EXTRACTED ENTRIES

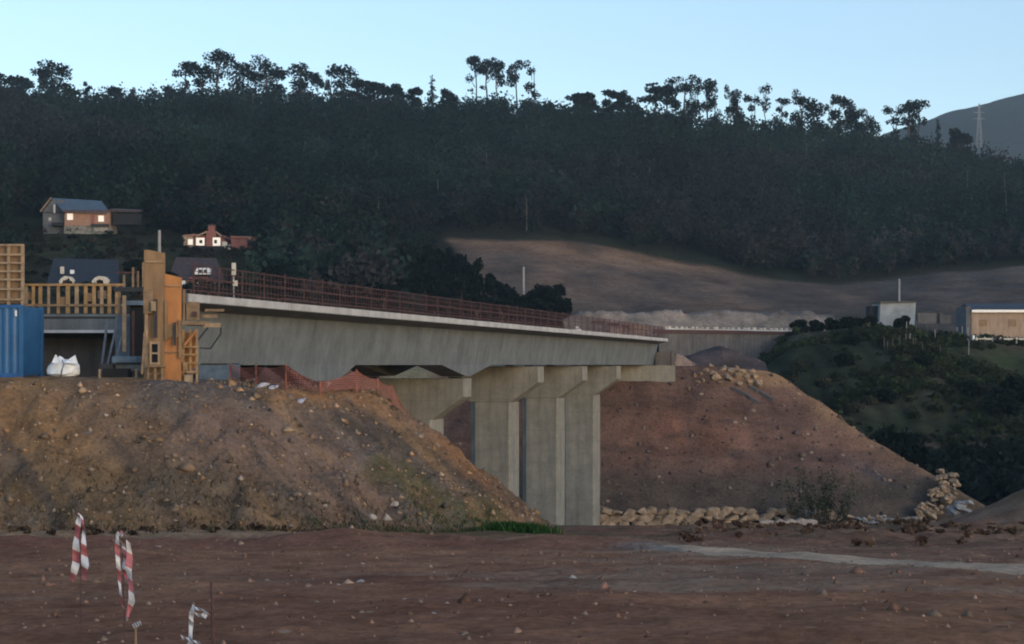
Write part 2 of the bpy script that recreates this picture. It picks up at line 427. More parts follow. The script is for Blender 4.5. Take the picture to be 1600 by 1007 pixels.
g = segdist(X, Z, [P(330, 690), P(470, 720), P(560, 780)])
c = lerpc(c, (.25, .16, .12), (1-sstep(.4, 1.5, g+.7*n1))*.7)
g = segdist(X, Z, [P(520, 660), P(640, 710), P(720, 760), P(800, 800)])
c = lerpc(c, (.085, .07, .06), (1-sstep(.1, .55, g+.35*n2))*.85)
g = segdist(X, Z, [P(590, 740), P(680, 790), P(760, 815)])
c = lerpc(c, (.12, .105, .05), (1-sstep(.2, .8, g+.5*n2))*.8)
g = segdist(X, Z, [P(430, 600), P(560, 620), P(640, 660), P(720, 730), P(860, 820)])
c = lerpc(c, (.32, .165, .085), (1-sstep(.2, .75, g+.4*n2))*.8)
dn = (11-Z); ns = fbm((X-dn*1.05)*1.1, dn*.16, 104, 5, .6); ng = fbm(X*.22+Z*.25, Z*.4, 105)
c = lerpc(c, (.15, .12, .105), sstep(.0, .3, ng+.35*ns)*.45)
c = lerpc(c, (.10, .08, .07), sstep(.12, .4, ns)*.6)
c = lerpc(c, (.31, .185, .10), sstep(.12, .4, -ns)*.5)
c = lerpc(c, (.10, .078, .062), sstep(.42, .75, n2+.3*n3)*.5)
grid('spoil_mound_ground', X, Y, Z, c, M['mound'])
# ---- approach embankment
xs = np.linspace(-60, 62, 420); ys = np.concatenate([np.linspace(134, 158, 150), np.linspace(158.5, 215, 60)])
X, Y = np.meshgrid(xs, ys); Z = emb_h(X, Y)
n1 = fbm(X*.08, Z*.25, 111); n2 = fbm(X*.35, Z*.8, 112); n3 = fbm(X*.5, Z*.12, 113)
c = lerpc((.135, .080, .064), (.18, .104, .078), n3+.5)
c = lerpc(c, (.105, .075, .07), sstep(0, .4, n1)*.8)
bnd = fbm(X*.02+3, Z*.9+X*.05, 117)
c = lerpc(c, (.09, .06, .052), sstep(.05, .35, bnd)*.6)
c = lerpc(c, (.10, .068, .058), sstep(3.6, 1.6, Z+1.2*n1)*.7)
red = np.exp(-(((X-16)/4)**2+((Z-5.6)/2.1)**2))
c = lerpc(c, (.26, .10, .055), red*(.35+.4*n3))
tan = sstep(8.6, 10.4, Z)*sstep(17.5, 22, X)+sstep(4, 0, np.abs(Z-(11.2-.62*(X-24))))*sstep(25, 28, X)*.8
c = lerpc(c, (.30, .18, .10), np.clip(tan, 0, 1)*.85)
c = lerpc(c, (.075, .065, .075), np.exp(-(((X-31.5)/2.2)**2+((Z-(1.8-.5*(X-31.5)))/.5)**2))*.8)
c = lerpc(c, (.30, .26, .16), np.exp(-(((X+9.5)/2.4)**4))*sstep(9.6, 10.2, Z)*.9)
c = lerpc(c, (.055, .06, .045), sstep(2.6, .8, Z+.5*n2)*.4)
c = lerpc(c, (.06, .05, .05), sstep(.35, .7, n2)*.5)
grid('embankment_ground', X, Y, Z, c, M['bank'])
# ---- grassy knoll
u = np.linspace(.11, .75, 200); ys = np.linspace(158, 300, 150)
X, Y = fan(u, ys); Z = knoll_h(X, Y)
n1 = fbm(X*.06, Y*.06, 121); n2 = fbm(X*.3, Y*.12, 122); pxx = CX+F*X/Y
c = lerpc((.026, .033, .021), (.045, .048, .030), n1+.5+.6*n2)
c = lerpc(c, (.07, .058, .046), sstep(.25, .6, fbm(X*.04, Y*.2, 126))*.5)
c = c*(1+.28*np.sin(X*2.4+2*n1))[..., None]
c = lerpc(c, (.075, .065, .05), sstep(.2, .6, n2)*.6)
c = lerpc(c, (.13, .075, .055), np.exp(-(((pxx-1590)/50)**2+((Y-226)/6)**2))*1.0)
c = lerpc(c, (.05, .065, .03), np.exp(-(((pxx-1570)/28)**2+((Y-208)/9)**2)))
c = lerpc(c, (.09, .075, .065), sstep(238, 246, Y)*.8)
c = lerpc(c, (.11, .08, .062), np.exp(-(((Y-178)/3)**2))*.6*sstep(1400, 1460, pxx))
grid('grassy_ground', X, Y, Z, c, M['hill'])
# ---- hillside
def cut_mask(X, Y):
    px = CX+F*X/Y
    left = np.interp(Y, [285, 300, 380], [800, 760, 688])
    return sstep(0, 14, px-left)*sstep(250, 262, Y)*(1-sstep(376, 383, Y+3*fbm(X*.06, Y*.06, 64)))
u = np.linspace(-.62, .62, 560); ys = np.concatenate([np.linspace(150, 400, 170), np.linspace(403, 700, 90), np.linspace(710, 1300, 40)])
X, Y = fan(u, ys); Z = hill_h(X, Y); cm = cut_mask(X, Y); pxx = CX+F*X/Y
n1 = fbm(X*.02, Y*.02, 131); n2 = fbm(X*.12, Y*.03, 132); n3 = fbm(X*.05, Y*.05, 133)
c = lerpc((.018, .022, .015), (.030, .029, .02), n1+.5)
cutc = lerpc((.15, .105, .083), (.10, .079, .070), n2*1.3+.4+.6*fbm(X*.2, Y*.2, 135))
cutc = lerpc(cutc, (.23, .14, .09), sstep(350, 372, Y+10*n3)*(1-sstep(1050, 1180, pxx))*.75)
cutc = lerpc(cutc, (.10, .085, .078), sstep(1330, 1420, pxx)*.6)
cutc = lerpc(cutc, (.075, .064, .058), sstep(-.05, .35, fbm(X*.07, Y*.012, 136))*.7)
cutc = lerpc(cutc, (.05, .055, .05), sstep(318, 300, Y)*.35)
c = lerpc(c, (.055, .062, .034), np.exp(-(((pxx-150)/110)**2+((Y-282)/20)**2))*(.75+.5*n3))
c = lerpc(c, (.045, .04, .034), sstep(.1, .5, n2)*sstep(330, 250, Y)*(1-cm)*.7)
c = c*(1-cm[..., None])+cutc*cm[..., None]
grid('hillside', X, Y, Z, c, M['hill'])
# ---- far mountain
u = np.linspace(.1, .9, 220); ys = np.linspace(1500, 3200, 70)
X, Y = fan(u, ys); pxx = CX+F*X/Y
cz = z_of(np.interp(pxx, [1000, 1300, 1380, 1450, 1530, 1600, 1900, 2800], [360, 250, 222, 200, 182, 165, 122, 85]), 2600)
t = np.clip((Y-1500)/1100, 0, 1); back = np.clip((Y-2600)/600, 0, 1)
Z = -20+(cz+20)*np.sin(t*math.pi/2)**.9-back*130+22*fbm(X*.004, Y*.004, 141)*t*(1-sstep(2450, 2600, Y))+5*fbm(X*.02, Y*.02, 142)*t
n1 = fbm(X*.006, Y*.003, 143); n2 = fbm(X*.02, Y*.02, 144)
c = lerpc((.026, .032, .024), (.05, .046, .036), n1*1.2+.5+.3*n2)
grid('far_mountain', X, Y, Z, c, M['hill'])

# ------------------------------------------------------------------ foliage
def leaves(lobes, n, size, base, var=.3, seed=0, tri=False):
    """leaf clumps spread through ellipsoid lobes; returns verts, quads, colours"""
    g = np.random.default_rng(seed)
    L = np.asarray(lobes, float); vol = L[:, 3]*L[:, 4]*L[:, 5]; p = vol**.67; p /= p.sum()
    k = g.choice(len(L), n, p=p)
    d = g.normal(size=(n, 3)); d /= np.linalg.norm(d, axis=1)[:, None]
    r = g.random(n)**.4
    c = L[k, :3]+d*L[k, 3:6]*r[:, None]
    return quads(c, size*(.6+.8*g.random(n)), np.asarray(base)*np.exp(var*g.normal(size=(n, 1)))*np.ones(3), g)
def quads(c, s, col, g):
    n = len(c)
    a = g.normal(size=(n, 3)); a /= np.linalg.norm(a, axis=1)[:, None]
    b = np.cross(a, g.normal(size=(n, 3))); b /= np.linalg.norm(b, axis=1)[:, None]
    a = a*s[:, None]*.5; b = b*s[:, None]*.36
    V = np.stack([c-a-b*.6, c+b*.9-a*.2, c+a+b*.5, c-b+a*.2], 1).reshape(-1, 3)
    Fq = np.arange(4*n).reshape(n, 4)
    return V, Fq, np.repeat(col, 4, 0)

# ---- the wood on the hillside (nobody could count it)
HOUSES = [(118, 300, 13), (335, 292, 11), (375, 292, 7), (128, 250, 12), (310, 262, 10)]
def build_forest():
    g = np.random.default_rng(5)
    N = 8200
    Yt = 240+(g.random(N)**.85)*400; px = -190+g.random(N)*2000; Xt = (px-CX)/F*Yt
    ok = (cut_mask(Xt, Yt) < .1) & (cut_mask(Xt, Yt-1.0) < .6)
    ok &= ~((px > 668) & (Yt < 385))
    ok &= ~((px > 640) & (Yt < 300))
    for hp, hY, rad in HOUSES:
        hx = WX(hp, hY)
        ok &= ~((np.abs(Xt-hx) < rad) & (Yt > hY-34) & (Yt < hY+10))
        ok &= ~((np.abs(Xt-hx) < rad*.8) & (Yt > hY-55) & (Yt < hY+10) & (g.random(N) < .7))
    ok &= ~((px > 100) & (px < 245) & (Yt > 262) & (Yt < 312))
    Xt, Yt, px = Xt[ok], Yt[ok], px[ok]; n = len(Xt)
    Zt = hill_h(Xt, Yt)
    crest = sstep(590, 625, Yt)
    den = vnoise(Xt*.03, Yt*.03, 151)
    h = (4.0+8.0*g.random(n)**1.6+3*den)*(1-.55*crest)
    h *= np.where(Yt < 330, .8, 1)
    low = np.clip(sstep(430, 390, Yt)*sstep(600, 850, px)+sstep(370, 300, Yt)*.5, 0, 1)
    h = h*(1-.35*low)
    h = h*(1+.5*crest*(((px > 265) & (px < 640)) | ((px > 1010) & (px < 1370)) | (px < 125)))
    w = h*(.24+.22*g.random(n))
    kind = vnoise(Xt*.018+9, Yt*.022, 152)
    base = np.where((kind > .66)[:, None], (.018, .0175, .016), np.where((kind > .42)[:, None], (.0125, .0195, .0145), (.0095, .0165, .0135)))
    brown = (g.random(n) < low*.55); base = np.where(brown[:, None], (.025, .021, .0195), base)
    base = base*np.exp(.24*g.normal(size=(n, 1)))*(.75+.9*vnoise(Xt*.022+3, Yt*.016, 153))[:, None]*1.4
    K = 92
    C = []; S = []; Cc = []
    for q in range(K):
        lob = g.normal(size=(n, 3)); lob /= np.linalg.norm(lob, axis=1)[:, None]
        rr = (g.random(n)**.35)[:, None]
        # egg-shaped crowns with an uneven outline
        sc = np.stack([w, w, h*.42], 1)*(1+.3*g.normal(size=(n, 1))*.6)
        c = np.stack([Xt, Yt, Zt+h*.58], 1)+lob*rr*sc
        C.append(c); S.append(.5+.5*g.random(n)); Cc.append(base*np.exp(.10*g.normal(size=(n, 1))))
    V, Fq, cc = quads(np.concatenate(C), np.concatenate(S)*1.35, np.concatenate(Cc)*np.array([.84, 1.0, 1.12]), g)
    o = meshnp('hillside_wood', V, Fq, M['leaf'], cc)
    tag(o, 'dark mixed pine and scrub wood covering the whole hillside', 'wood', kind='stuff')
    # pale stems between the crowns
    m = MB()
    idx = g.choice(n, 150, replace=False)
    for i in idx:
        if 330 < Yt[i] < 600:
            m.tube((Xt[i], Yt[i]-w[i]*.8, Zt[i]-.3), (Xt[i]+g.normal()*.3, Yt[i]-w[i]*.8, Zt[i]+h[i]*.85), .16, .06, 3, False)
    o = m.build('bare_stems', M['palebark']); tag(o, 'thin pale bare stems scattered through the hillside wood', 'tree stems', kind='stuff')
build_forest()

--

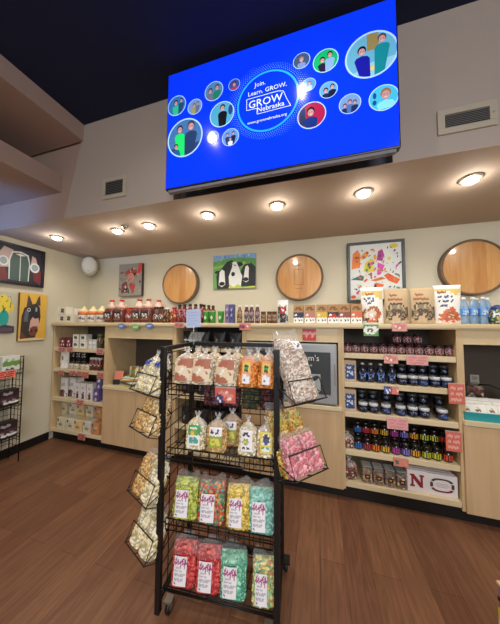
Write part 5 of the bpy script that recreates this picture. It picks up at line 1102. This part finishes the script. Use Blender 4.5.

--

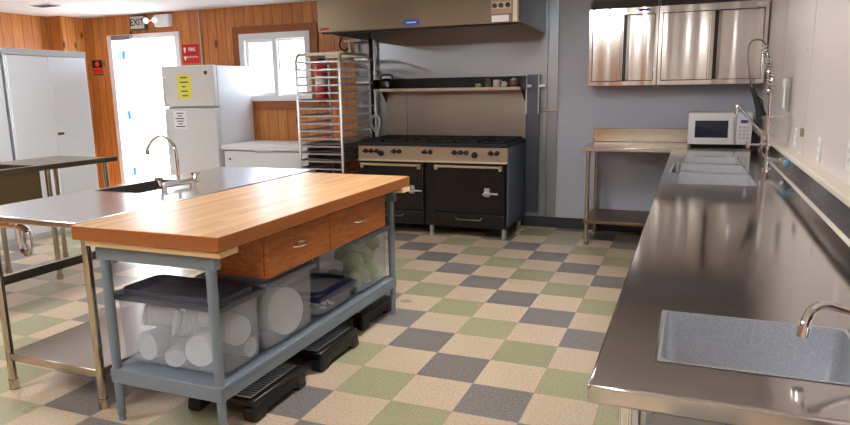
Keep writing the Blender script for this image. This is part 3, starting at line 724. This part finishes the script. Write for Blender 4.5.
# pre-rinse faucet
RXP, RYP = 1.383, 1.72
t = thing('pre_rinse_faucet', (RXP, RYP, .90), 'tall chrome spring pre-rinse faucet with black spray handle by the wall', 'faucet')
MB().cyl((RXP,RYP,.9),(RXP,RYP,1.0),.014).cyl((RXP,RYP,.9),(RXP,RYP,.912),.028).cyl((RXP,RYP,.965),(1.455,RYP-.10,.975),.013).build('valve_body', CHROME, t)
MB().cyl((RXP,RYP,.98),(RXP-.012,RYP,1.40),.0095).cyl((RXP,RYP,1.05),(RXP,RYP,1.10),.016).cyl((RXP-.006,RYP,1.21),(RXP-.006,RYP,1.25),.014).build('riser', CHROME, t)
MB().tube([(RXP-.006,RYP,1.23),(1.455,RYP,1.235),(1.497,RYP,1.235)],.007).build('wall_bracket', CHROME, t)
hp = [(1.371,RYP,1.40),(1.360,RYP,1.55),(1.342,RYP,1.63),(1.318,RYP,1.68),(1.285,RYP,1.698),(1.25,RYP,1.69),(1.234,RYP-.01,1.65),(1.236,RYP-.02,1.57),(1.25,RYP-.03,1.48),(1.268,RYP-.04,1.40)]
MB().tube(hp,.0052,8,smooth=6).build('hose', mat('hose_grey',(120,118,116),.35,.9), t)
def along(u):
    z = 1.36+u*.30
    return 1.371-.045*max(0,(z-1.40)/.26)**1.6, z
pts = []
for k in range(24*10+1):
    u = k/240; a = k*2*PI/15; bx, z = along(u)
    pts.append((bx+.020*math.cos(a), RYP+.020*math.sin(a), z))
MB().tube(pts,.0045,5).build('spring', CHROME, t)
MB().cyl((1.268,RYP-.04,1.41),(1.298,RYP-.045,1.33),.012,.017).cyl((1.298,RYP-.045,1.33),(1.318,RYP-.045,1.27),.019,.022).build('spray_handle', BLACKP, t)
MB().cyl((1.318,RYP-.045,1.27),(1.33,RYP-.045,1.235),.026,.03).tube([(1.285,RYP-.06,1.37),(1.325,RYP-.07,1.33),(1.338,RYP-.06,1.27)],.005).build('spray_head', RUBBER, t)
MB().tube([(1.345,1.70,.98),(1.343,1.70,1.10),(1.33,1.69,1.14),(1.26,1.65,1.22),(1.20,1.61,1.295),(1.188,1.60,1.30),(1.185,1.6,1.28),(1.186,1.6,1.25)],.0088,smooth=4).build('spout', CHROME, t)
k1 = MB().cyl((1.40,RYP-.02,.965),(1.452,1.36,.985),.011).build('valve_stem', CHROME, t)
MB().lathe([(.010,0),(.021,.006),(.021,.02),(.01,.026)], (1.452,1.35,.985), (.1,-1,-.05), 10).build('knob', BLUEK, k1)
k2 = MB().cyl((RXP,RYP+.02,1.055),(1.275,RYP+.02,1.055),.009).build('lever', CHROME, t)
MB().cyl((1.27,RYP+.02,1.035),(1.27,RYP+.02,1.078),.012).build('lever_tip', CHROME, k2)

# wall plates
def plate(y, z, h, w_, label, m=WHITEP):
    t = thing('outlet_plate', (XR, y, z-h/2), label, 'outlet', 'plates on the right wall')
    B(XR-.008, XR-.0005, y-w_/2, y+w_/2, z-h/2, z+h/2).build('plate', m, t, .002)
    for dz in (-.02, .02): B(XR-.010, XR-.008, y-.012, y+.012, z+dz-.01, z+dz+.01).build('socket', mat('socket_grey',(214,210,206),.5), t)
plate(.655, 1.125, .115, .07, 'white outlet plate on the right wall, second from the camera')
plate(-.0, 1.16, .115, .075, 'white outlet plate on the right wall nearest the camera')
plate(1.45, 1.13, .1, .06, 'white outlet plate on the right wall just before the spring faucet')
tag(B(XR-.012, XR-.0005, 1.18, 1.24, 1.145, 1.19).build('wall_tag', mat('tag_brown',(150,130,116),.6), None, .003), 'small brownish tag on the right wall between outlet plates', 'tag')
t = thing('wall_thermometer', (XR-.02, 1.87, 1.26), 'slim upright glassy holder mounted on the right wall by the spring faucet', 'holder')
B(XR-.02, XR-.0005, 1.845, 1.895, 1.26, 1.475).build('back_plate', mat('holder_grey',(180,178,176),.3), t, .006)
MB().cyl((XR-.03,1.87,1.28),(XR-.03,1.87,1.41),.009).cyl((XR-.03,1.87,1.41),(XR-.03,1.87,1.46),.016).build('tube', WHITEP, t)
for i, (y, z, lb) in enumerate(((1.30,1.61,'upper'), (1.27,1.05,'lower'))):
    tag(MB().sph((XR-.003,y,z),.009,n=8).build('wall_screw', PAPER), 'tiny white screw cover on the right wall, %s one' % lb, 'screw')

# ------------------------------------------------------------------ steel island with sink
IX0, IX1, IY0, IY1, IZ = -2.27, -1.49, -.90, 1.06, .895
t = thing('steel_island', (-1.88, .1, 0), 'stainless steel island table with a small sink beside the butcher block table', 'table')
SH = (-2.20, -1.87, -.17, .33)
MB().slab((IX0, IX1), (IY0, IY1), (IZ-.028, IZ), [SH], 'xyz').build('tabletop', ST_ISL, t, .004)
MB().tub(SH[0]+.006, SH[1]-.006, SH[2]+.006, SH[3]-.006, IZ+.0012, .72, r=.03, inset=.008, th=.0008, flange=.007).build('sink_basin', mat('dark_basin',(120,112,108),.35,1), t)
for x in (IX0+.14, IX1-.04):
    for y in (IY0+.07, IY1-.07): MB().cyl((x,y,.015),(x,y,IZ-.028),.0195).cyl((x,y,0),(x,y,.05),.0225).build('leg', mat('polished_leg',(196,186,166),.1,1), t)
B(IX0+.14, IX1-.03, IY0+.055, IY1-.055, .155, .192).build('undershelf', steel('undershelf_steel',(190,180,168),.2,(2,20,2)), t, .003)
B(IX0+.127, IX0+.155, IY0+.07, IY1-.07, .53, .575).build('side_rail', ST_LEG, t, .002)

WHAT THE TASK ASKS
In the material above, locate the line containing "bnd = fbm(X*.02+3, Z*.9+X*.05, 117)" and the line containing "c = lerpc(c, (.06, .05, .05), sstep(.35, .7, n2)*.5)". Transcribe exactly those two lines and every line between them, and nothing more.

RESPONSE
bnd = fbm(X*.02+3, Z*.9+X*.05, 117)
c = lerpc(c, (.09, .06, .052), sstep(.05, .35, bnd)*.6)
c = lerpc(c, (.10, .068, .058), sstep(3.6, 1.6, Z+1.2*n1)*.7)
red = np.exp(-(((X-16)/4)**2+((Z-5.6)/2.1)**2))
c = lerpc(c, (.26, .10, .055), red*(.35+.4*n3))
tan = sstep(8.6, 10.4, Z)*sstep(17.5, 22, X)+sstep(4, 0, np.abs(Z-(11.2-.62*(X-24))))*sstep(25, 28, X)*.8
c = lerpc(c, (.30, .18, .10), np.clip(tan, 0, 1)*.85)
c = lerpc(c, (.075, .065, .075), np.exp(-(((X-31.5)/2.2)**2+((Z-(1.8-.5*(X-31.5)))/.5)**2))*.8)
c = lerpc(c, (.30, .26, .16), np.exp(-(((X+9.5)/2.4)**4))*sstep(9.6, 10.2, Z)*.9)
c = lerpc(c, (.055, .06, .045), sstep(2.6, .8, Z+.5*n2)*.4)
c = lerpc(c, (.06, .05, .05), sstep(.35, .7, n2)*.5)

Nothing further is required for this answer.